## start ENTRIES PROVIDED

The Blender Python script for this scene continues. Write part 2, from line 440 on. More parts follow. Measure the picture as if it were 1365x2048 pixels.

## end ENTRIES PROVIDED
## start ENTRIES PROVIDED

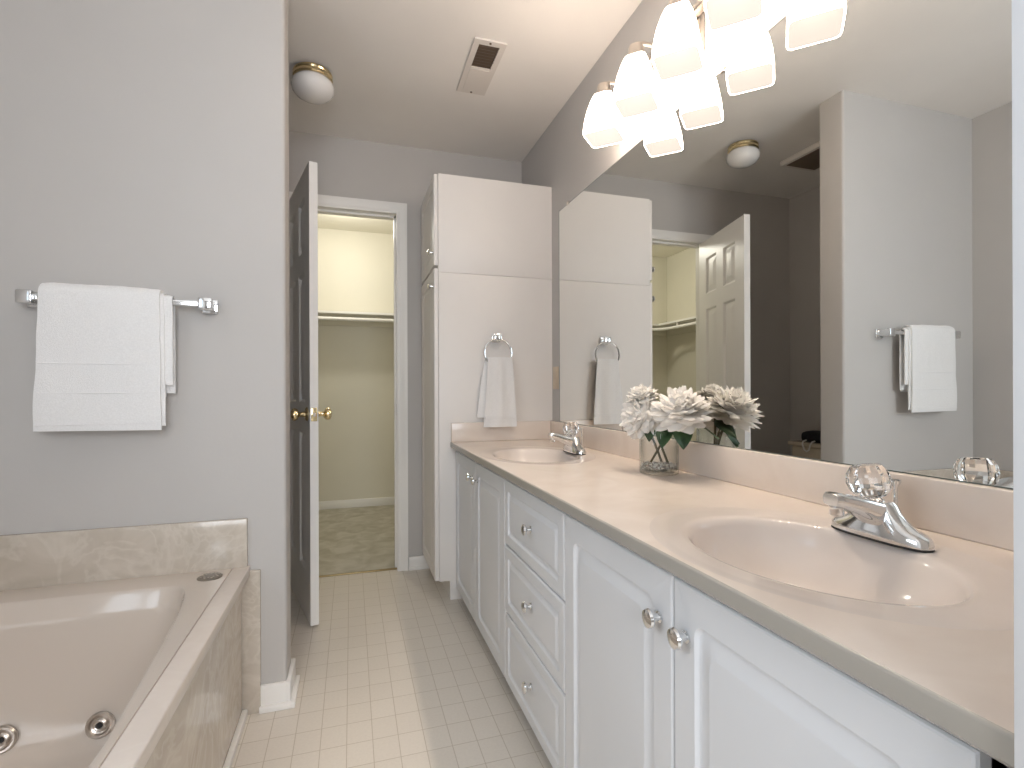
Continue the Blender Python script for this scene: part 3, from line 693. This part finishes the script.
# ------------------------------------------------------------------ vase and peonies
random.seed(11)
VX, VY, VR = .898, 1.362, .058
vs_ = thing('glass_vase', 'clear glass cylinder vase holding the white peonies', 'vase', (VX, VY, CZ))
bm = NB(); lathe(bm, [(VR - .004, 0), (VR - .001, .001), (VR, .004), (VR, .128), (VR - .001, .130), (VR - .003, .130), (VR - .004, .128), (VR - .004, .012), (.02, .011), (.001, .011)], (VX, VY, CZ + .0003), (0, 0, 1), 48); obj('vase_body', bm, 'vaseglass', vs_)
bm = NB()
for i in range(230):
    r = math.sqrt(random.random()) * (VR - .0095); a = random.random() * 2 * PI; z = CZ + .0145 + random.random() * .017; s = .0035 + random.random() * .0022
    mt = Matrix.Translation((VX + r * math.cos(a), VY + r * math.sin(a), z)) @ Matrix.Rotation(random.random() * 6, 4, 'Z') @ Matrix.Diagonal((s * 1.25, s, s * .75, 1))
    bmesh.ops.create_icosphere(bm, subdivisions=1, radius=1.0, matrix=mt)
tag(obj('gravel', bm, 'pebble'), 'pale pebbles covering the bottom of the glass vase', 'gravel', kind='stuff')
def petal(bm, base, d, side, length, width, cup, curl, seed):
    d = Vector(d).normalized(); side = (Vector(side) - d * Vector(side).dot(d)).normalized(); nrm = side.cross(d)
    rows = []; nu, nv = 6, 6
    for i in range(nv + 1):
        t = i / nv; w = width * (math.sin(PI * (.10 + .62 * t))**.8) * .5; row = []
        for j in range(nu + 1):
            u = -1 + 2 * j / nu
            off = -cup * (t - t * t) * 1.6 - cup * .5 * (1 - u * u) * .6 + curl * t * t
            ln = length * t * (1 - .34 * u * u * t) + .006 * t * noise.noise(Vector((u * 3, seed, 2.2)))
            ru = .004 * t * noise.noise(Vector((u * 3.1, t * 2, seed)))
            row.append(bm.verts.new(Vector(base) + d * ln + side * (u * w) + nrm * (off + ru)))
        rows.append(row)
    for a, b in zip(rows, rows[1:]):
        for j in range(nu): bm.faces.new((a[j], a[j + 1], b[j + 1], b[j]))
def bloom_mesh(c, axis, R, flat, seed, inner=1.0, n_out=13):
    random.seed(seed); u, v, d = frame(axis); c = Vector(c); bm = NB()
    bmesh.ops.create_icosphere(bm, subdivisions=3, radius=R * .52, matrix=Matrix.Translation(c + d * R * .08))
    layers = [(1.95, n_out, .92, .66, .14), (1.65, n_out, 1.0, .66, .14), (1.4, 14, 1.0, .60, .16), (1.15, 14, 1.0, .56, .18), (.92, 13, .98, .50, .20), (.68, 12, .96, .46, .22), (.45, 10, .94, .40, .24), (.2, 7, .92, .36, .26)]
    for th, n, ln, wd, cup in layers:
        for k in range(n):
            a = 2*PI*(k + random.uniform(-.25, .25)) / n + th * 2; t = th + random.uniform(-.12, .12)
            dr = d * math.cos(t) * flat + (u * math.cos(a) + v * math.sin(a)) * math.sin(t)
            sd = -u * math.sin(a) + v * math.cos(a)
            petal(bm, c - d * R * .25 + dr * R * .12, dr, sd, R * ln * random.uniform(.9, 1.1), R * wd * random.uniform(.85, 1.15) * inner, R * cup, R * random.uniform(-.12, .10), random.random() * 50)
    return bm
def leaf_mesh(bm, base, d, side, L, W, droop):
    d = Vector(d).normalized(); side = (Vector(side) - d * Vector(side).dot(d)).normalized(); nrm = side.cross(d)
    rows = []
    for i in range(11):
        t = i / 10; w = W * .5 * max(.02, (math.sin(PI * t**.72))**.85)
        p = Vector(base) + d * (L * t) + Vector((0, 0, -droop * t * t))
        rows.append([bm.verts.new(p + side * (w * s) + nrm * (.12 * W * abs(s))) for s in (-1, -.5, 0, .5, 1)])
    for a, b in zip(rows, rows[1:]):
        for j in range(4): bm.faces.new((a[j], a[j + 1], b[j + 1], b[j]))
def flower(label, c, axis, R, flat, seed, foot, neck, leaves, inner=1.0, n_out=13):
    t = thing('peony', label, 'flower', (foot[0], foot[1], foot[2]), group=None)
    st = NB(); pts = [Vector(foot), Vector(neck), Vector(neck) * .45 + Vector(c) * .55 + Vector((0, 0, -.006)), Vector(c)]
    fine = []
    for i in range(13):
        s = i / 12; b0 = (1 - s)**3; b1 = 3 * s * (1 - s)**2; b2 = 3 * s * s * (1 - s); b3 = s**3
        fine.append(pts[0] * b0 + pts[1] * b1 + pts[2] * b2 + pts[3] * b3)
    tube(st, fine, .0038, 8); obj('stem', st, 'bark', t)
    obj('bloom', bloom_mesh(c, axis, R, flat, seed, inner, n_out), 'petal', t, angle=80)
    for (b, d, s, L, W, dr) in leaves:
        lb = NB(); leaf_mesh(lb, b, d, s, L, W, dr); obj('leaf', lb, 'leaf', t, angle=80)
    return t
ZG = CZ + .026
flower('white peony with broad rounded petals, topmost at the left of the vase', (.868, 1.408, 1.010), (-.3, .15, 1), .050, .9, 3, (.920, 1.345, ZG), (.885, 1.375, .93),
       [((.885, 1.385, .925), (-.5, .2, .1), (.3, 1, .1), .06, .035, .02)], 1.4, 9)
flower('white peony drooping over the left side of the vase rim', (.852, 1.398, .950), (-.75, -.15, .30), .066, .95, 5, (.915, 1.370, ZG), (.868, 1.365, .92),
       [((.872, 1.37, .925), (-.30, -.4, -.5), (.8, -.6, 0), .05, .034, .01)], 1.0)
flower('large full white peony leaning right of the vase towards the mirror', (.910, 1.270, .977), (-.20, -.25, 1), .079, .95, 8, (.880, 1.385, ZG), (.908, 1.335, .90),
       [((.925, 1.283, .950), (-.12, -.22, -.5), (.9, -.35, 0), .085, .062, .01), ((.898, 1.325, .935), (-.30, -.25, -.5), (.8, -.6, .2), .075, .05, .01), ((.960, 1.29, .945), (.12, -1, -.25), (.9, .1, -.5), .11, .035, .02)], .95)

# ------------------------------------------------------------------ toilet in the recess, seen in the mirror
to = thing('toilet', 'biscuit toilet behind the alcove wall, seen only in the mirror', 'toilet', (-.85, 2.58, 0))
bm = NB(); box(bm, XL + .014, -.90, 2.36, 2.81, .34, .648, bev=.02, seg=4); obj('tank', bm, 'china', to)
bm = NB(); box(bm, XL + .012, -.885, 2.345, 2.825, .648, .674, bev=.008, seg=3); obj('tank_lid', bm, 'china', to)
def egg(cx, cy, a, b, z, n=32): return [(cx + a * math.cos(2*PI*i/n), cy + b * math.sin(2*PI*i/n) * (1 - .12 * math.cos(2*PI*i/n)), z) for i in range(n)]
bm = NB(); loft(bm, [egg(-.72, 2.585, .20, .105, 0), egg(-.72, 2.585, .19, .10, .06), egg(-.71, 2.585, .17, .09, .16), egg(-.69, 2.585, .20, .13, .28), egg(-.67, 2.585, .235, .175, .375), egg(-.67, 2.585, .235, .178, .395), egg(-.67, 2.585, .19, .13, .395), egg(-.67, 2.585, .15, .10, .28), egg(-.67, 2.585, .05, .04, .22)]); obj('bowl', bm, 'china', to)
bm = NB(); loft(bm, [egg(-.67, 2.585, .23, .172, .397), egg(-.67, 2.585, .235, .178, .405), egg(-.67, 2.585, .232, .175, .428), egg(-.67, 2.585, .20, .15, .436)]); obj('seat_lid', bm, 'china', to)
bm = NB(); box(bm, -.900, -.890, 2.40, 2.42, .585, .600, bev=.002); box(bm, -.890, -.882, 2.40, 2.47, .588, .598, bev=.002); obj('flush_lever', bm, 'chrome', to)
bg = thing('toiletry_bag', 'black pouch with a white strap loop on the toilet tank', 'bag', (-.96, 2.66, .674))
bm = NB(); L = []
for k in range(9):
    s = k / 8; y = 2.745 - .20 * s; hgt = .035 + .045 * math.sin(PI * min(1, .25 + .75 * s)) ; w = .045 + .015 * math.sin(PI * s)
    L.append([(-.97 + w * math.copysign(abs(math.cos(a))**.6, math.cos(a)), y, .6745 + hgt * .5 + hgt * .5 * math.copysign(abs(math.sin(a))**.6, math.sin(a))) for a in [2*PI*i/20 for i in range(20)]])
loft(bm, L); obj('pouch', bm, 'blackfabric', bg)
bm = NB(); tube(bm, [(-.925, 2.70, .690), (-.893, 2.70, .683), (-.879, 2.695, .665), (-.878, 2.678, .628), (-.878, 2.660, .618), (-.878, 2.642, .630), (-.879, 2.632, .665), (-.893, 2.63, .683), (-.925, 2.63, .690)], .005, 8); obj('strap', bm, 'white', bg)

## end ENTRIES PROVIDED
## start ENTRIES PROVIDED

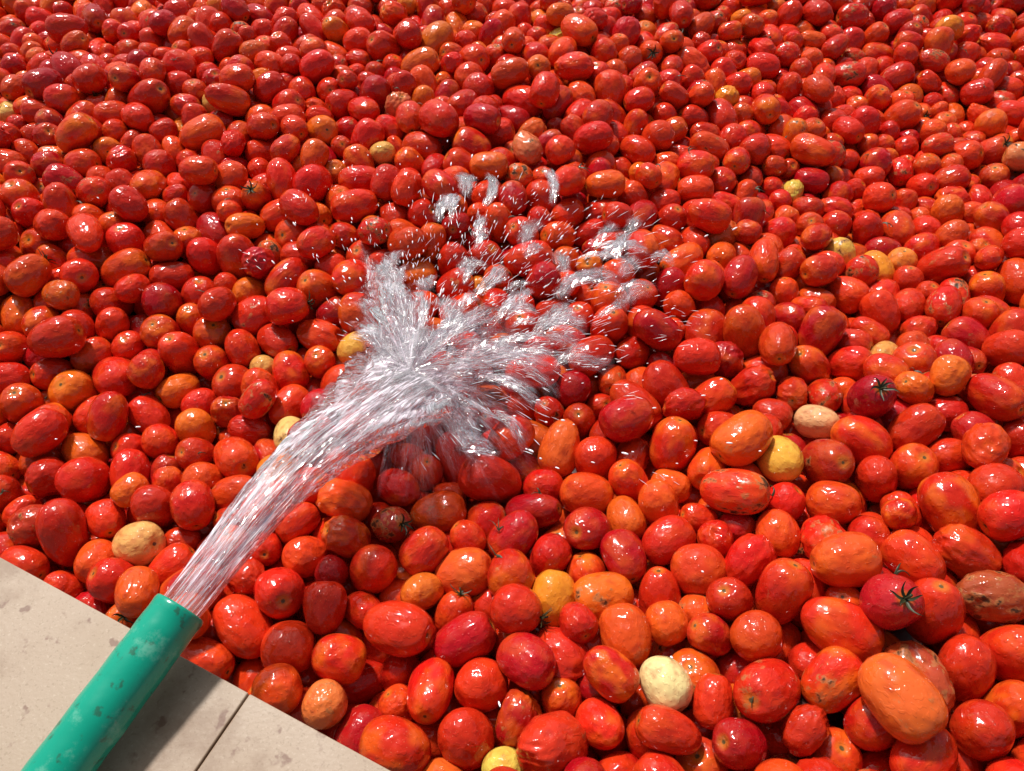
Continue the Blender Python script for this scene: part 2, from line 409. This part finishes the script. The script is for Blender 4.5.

## end ENTRIES PROVIDED

TO DO: Which lines in the data above contain "script"? Show each one.

EXERCISE OUTPUT:
The Blender Python script for this scene continues. Write part 2, from line 440 on. More parts follow. Measure the picture as if it were 1365x2048 pixels.
Continue the Blender Python script for this scene: part 3, from line 693. This part finishes the script.
Continue the Blender Python script for this scene: part 2, from line 409. This part finishes the script. The script is for Blender 4.5.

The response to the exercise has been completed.